Hosea signed the letter anonymously as "Buckeye." However, he offered Lincoln a way to learn who he was. "Should my name be required," he wrote, "you can have it, by expressing such a wish on your way from Indianapolis to Cincinnati, on which trip I will be among those to welcome you to this city."
Ask? Ask who?
Hosea knew that, as chairman of the welcoming committee, he would be at Lincoln's elbow during the many introductions on the train trip from Indianapolis to Cincinnati. Moreover, as chairman of the committee, he would be the one to whom Lincoln would logically address the question.

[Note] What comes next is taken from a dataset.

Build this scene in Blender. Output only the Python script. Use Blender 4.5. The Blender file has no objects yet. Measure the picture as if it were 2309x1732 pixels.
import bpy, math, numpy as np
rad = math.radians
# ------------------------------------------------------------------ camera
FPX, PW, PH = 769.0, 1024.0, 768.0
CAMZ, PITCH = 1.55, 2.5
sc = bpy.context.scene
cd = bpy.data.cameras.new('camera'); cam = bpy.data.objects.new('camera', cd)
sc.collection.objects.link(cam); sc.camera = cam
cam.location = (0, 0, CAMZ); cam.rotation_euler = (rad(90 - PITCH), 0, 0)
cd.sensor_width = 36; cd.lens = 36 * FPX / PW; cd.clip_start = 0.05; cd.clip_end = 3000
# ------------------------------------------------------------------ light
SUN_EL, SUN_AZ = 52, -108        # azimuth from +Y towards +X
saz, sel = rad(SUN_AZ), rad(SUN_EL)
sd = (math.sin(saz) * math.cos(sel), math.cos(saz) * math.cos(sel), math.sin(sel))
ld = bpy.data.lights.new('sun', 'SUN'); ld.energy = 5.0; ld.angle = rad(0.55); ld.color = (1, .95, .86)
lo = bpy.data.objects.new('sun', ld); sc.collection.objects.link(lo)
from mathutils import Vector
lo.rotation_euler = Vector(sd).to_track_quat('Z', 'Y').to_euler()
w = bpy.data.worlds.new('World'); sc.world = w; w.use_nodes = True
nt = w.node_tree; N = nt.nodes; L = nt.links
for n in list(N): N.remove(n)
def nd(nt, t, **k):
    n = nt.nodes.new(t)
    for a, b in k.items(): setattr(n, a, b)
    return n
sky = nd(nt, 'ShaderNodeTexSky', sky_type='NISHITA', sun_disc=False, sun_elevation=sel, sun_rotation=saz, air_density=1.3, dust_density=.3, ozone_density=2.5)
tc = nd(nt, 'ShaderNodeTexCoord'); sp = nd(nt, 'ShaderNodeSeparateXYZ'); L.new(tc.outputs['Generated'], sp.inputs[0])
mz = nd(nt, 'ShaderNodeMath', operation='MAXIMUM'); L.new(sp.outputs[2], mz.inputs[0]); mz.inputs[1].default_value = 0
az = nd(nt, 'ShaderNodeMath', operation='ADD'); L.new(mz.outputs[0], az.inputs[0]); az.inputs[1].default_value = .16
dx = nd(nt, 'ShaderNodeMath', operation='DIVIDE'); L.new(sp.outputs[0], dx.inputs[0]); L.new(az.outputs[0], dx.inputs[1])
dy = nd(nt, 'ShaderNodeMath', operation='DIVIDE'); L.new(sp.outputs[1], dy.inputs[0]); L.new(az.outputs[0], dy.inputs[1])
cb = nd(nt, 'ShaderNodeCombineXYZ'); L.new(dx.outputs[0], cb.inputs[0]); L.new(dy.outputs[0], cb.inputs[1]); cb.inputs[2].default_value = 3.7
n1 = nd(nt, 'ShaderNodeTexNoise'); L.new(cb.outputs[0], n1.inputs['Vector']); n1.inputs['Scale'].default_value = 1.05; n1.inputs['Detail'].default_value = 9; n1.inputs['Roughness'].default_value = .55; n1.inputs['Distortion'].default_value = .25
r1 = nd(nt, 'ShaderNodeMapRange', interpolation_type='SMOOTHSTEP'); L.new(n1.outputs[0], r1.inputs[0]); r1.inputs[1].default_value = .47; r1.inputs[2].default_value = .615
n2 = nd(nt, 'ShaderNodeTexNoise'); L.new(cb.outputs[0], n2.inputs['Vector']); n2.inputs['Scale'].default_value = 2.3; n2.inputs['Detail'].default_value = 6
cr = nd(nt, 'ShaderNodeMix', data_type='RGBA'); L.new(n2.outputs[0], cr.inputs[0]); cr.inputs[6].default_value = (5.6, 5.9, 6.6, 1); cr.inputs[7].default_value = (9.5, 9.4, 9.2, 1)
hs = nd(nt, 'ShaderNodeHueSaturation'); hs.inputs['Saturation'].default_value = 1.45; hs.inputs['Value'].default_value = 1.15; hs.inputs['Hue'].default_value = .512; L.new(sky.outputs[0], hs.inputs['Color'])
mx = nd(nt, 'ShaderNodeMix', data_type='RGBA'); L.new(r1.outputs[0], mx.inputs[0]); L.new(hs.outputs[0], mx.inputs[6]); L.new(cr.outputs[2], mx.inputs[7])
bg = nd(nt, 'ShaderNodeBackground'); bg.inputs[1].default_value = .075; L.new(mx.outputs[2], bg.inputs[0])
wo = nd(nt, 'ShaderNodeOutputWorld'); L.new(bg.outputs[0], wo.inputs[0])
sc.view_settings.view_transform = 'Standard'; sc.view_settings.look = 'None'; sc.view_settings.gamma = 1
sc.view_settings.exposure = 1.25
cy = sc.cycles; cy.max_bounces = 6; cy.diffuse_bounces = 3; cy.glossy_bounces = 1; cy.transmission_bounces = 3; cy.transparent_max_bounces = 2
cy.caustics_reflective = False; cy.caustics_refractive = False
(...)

The two men did meet. Hosea gave the welcoming address to the President-elect in front of the gathered crowds at the train station. It was a brief address and an even shorter reply. Addressing Hosea, Lincoln thanked the citizens of Cincinnati for the reception and promised to speak more at length at the Burnet House Hotel.
If you were such a shrewd lawyer and politician as Lincoln, you would not have missed the opportunity to confirm the letter and press Hosea for any additional information.
There is some circumstantial evidence that Lincoln relied on Hosea's information. The next day after leaving Cincinnati, Lincoln spoke publicly of the slavery agitation in the South being an "artificial crisis" gotten up by "designing politicians," just as Hosea had explained. Lincoln had not used those words before his face-to-face meeting with Hosea.
Tragically, neither man fully understood the disastrous effects of the protective tariff on southern agricultural revenue.
For those who would like further confirmation of Buckeye's identity, see Robert Hosea's handwriting in his signed letter of February 14, 1857 to Cincinnati sculptor Hiram Powers then working in Italy. The letters from Hosea to Chase also provide handwriting corroboration.